Monday, 21 July 2014

What is Driving Ecopack 2.0

Half an year ago, I wrote a post about Ecopack. I wrote about how the stock was taking advantage of the changing fortunes of the beverage industry in pakistan, with the increasing consumption of beverages, shift towards PET bottles, and ecopacks increasing sales and margins as a result. I also wrote about how this was translating into increasing EPS y/y. Half an year and two quarters later, it appears the trend is continuing.

What made me write this port is an article where coca-cola talks about setting 3 more plants in Pakistan. This goes on to show that beverage demand in the country is increasing still.
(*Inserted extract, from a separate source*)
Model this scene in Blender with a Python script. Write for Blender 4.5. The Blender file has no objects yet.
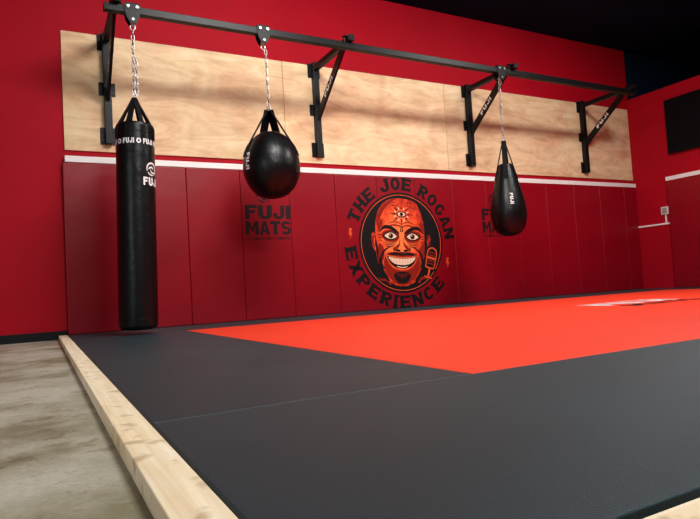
import bpy, bmesh, math, random
from mathutils import Vector, Matrix
random.seed(4)
S=bpy.context.scene
try:
    S.view_settings.view_transform='Standard'
    S.view_settings.look='None'
except Exception: pass
COL=S.collection

# ------------------------------------------------------------ materials
def new_mat(name):
    m=bpy.data.materials.new(name); m.use_nodes=True
    return m,m.node_tree.nodes,m.node_tree.links,m.node_tree.nodes['Principled BSDF']
def mat(name,col,rough=.5,metal=0,spec=.5,vary=0.0,vscale=6,bump=0.0,bscale=200,bdist=.01,coords='Object'):
    m,N,L,b=new_mat(name)
    b.inputs['Base Color'].default_value=(*col,1)
    b.inputs['Roughness'].default_value=rough
    b.inputs['Metallic'].default_value=metal
    b.inputs['Specular IOR Level'].default_value=spec
    tc=N.new('ShaderNodeTexCoord')
    if vary>0:
        n=N.new('ShaderNodeTexNoise'); n.inputs['Scale'].default_value=vscale; n.inputs['Detail'].default_value=5
        L.new(tc.outputs[coords],n.inputs['Vector'])
        r=N.new('ShaderNodeValToRGB')
        r.color_ramp.elements[0].position=.3; r.color_ramp.elements[1].position=.7
        r.color_ramp.elements[0].color=(*[c*(1-vary) for c in col],1)
        r.color_ramp.elements[1].color=(*[min(1,c*(1+vary)) for c in col],1)
        L.new(n.outputs['Fac'],r.inputs['Fac']); L.new(r.outputs['Color'],b.inputs['Base Color'])
    if bump>0:
        n2=N.new('ShaderNodeTexNoise'); n2.inputs['Scale'].default_value=bscale; n2.inputs['Detail'].default_value=3
        L.new(tc.outputs[coords],n2.inputs['Vector'])
        bp=N.new('ShaderNodeBump'); bp.inputs['Strength'].default_value=bump; bp.inputs['Distance'].default_value=bdist
        L.new(n2.outputs['Fac'],bp.inputs['Height']); L.new(bp.outputs['Normal'],b.inputs['Normal'])
    return m

M_wall=mat('red_wall_paint',(.38,.0012,.011),.65,spec=.15,vary=.06,vscale=1.5,bump=.08,bscale=90)
M_pad=mat('red_pad_vinyl',(.25,.0015,.009),.36,spec=.32,vary=.08,vscale=2,bump=.25,bscale=2.5,bdist=.03)
M_redmat=mat('orange_red_mat_vinyl',(.93,.050,.018),.45,spec=.35,vary=.04,vscale=1.2,bump=.15,bscale=350)
M_grey=mat('charcoal_mat_vinyl',(.012,.036,.045),.43,spec=.48,vary=.16,vscale=1.3,bump=.28,bscale=350)
M_black=mat('black_powder_coat',(.003,.003,.0035),.45,spec=.25)
M_bag=mat('black_bag_vinyl',(.002,.002,.0025),.36,spec=.30,bump=.30,bscale=9,bdist=.02)
M_strap=mat('black_webbing',(.003,.003,.004),.7,spec=.15,bump=.3,bscale=300)
M_white=mat('white_paint',(.86,.82,.80),.5)
M_print=mat('white_ink',(.78,.78,.78),.5)
M_dark=mat('dark_ink',(.014,.004,.006),.5,spec=.25)
M_steel=mat('galvanized_steel',(.42,.41,.40),.32,metal=.9)
M_ceil=mat('navy_black_ceiling_paint',(.002,.011,.030),.9,spec=.1,vary=.3,vscale=1)
M_base=mat('black_rubber',(.006,.006,.007),.6,spec=.2)
M_plain=mat('muted_wall_paint',(.30,.29,.28),.7)
M_orange=mat('orange_ink',(.72,.085,.020),.5,spec=.2)
M_crim=mat('crimson_ink',(.26,.012,.005),.5,spec=.2)
M_ink=mat('black_ink',(.006,.005,.006),.5,spec=.2)
M_teeth=mat('cream_ink',(.85,.60,.42),.5,spec=.2)
M_screen=mat('dark_screen',(.003,.003,.004),.5,spec=.1)

def face_ink():
    m,N,L,b=new_mat('stippled_orange_ink')
    tc=N.new('ShaderNodeTexCoord'); mp=N.new('ShaderNodeMapping'); mp.inputs['Scale'].default_value=(2.2,0,1.5); mp.inputs['Location'].default_value=(.12,0,-.04)
    L.new(tc.outputs['Object'],mp.inputs['Vector'])
    g=N.new('ShaderNodeVectorMath'); g.operation='LENGTH'; L.new(mp.outputs['Vector'],g.inputs[0])
    n=N.new('ShaderNodeTexNoise'); n.inputs['Scale'].default_value=16; n.inputs['Detail'].default_value=5; L.new(tc.outputs['Object'],n.inputs['Vector'])
    a=N.new('ShaderNodeMath'); a.operation='MULTIPLY_ADD'; a.inputs[1].default_value=1.05
    L.new(n.outputs['Fac'],a.inputs[0]); L.new(g.outputs['Value'],a.inputs[2])
    r=N.new('ShaderNodeValToRGB'); e=r.color_ramp.elements
    e[0].position=.40; e[0].color=(.95,.23,.06,1); e[1].position=1.0; e[1].color=(.10,.007,.005,1)
    k=e.new(.64); k.color=(.86,.085,.022,1); k=e.new(.82); k.color=(.45,.025,.010,1)
    sc=N.new('ShaderNodeMath'); sc.operation='MULTIPLY'; sc.inputs[1].default_value=.56
    L.new(a.outputs[0],sc.inputs[0]); L.new(sc.outputs[0],r.inputs['Fac']); L.new(r.outputs['Color'],b.inputs['Base Color'])
    b.inputs['Roughness'].default_value=.5; b.inputs['Specular IOR Level'].default_value=.2
    return m
M_face=face_ink()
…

Now coming back to the financials. The following graphs add the last two quarters whose results have been announced since I wrote my last post. The two quarters colors' have been changed to make them distinguishable:


The above two graphs clearly depict an improvement in sales and EPS for the last two quarters on an year/year basis. However most notable is the improvement in Gross Profit Margin as given below. The move towards a higher value added product has clearly bode well for the company.

The last quarter of the year is always the defining one as far as earnings go. This is evident from all three charts and for the last 4 years which shows that the June quarter is best in terms of earnings, sales and GP margin. So we can assume the same for June-14, whose result is around the corner. From these graphs we see a clear trend. The June result just keeps on getting better. At least from the EPS perspective. 

The GP Margin is a great determiner of earnings as well and we see that it has been positive in the last two quarters despite being quite negative in the same period last year as well as last-to-last year. So good gross profit margins coupled with good revenue could indeed result in a record-breaking FY14 for Ecopack!